The listing below must be repeated word for word, with its images excluded.

Supplied material:
* * * * * * *
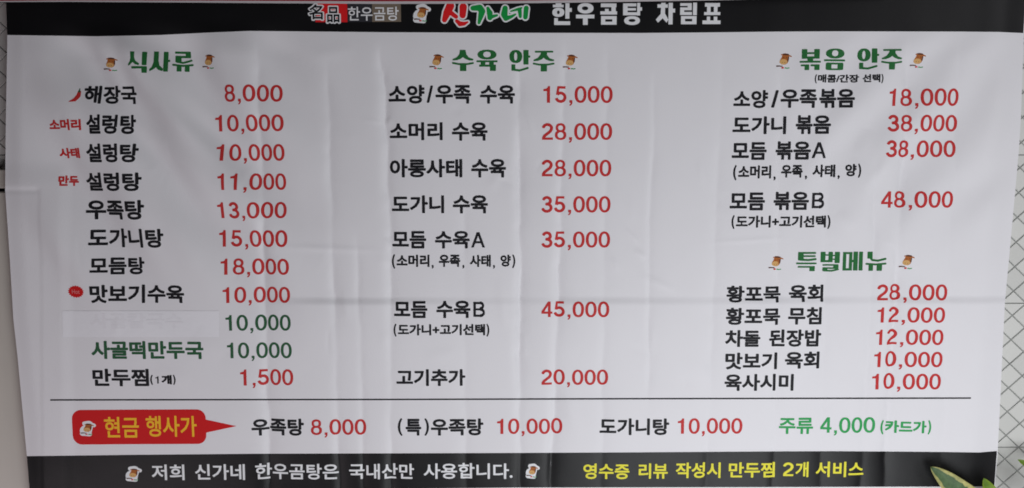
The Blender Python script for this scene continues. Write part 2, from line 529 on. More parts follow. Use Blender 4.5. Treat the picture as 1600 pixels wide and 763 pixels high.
def trace_type():
    """all words of the built-in type become flat outlines in one go"""
    todo = {}
    for name, wd, m, parent, lift in QUEUE:
        for pc in wd:
            if pc[2] == 'k':
                k = (pc[0], pc[3] if len(pc) > 3 else 0.0345)
                if k not in todo:
                    c = bpy.data.curves.new('type', 'FONT')
                    c.body, c.size, c.resolution_u = k[0], 1, 3
                    todo[k] = bpy.data.objects.new('type', c)
                    COL.objects.link(todo[k])
    dg = bpy.context.evaluated_depsgraph_get()
    for k, o in todo.items():
        ev = o.evaluated_get(dg)
        me = ev.to_mesh()
        vs = [(v.co.x, v.co.y) for v in me.vertices]
        fs = [list(p.vertices) for p in me.polygons]
        ev.to_mesh_clear()
        vs, fs = embolden(vs, fs, k[1])
        xs = [v[0] for v in vs]
        ys = [v[1] for v in vs]
        x0, x1, y0, y1 = min(xs), max(xs), min(ys), max(ys)
        _cache[k] = ([((x - x0) / (x1 - x0), (y1 - y) / (y1 - y0)) for x, y in vs], fs)
    for o in todo.values():
        c = o.data
        bpy.data.objects.remove(o)
        bpy.data.curves.remove(c)


def lettering(name, pieces, m, parent, lift=0.00052):
    """pieces: (text, box, style[, offset]); one object per word"""
    words = []
    for pc in pieces:
        x0, x1, y0, y1 = pc[1]
        if words and pc[2] in 'htl' and x0 - words[-1][-1][1][1] < 0.42 * (y1 - y0):
            words[-1].append(pc)
        else:
            words.append([pc])
    for wd in words:
        QUEUE.append((name, wd, m, parent, lift))


QUEUE = []


def word(name, pieces, m, parent, lift):
    V, Fc = [], []
    for pc in pieces:
        s, box, st = pc[:3]
        off = pc[3] if len(pc) > 3 else 0.0345
        mp = boxmap(box)
        if st == 'k':
            vs, fs = _cache[(s, off)]
        elif st == 'n':
            vs, fs = union(figures(s), 1e-5)
        elif st == 'l':
            vs, fs = union(LAT[s], 1e-5)
        elif st == 'h':
            vs, fs = union(HEAD[s], 1e-5)
        elif st == 't':
            vs, fs = union(TITLE[s], 1e-5)
        b = len(V)
        V += [mp(u, v) for u, v in vs]
        Fc += [[i + b for i in f] for f in fs]
    return press(name, V, Fc, m, parent, lift)


def shape(name, polys, m, parent, lift, box=None):
    """polys in picture units, or in a unit box when box is given"""
    vs, fs = union(polys, 1e-4 if box is None else 1e-5)
    if box:
        mp = boxmap(box)
        vs = [mp(u, v) for u, v in vs]
    else:
        xs = [v[0] for v in vs]
        ys = [v[1] for v in vs]
        x0, x1, y0, y1 = min(xs), max(xs), min(ys), max(ys)
        mp = boxmap((x0, x1, y0, y1))
        vs = [mp((x - x0) / (x1 - x0), (y - y0) / (y1 - y0)) for x, y in vs]
    return press(name, vs, fs, m, parent, lift)


def thing(name, label, cat, loc=(0, 0, 0), group=None):
    o = bpy.data.objects.new(name, None)
    COL.objects.link(o)
    o.location = loc
    o.empty_display_size = 0.05
    o['label'] = label
    o['category'] = cat
    if group:
        o['group'] = group
    return o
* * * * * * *
Output for this task:
The Blender Python script for this scene continues. Write part 2, from line 529 on. More parts follow. Use Blender 4.5. Treat the picture as 1600 pixels wide and 763 pixels high.
def trace_type():
    """all words of the built-in type become flat outlines in one go"""
    todo = {}
    for name, wd, m, parent, lift in QUEUE:
        for pc in wd:
            if pc[2] == 'k':
                k = (pc[0], pc[3] if len(pc) > 3 else 0.0345)
                if k not in todo:
                    c = bpy.data.curves.new('type', 'FONT')
                    c.body, c.size, c.resolution_u = k[0], 1, 3
                    todo[k] = bpy.data.objects.new('type', c)
                    COL.objects.link(todo[k])
    dg = bpy.context.evaluated_depsgraph_get()
    for k, o in todo.items():
        ev = o.evaluated_get(dg)
        me = ev.to_mesh()
        vs = [(v.co.x, v.co.y) for v in me.vertices]
        fs = [list(p.vertices) for p in me.polygons]
        ev.to_mesh_clear()
        vs, fs = embolden(vs, fs, k[1])
        xs = [v[0] for v in vs]
        ys = [v[1] for v in vs]
        x0, x1, y0, y1 = min(xs), max(xs), min(ys), max(ys)
        _cache[k] = ([((x - x0) / (x1 - x0), (y1 - y) / (y1 - y0)) for x, y in vs], fs)
    for o in todo.values():
        c = o.data
        bpy.data.objects.remove(o)
        bpy.data.curves.remove(c)


def lettering(name, pieces, m, parent, lift=0.00052):
    """pieces: (text, box, style[, offset]); one object per word"""
    words = []
    for pc in pieces:
        x0, x1, y0, y1 = pc[1]
        if words and pc[2] in 'htl' and x0 - words[-1][-1][1][1] < 0.42 * (y1 - y0):
            words[-1].append(pc)
        else:
            words.append([pc])
    for wd in words:
        QUEUE.append((name, wd, m, parent, lift))


QUEUE = []


def word(name, pieces, m, parent, lift):
    V, Fc = [], []
    for pc in pieces:
        s, box, st = pc[:3]
        off = pc[3] if len(pc) > 3 else 0.0345
        mp = boxmap(box)
        if st == 'k':
            vs, fs = _cache[(s, off)]
        elif st == 'n':
            vs, fs = union(figures(s), 1e-5)
        elif st == 'l':
            vs, fs = union(LAT[s], 1e-5)
        elif st == 'h':
            vs, fs = union(HEAD[s], 1e-5)
        elif st == 't':
            vs, fs = union(TITLE[s], 1e-5)
        b = len(V)
        V += [mp(u, v) for u, v in vs]
        Fc += [[i + b for i in f] for f in fs]
    return press(name, V, Fc, m, parent, lift)


def shape(name, polys, m, parent, lift, box=None):
    """polys in picture units, or in a unit box when box is given"""
    vs, fs = union(polys, 1e-4 if box is None else 1e-5)
    if box:
        mp = boxmap(box)
        vs = [mp(u, v) for u, v in vs]
    else:
        xs = [v[0] for v in vs]
        ys = [v[1] for v in vs]
        x0, x1, y0, y1 = min(xs), max(xs), min(ys), max(ys)
        mp = boxmap((x0, x1, y0, y1))
        vs = [mp((x - x0) / (x1 - x0), (y - y0) / (y1 - y0)) for x, y in vs]
    return press(name, vs, fs, m, parent, lift)


def thing(name, label, cat, loc=(0, 0, 0), group=None):
    o = bpy.data.objects.new(name, None)
    COL.objects.link(o)
    o.location = loc
    o.empty_display_size = 0.05
    o['label'] = label
    o['category'] = cat
    if group:
        o['group'] = group
    return o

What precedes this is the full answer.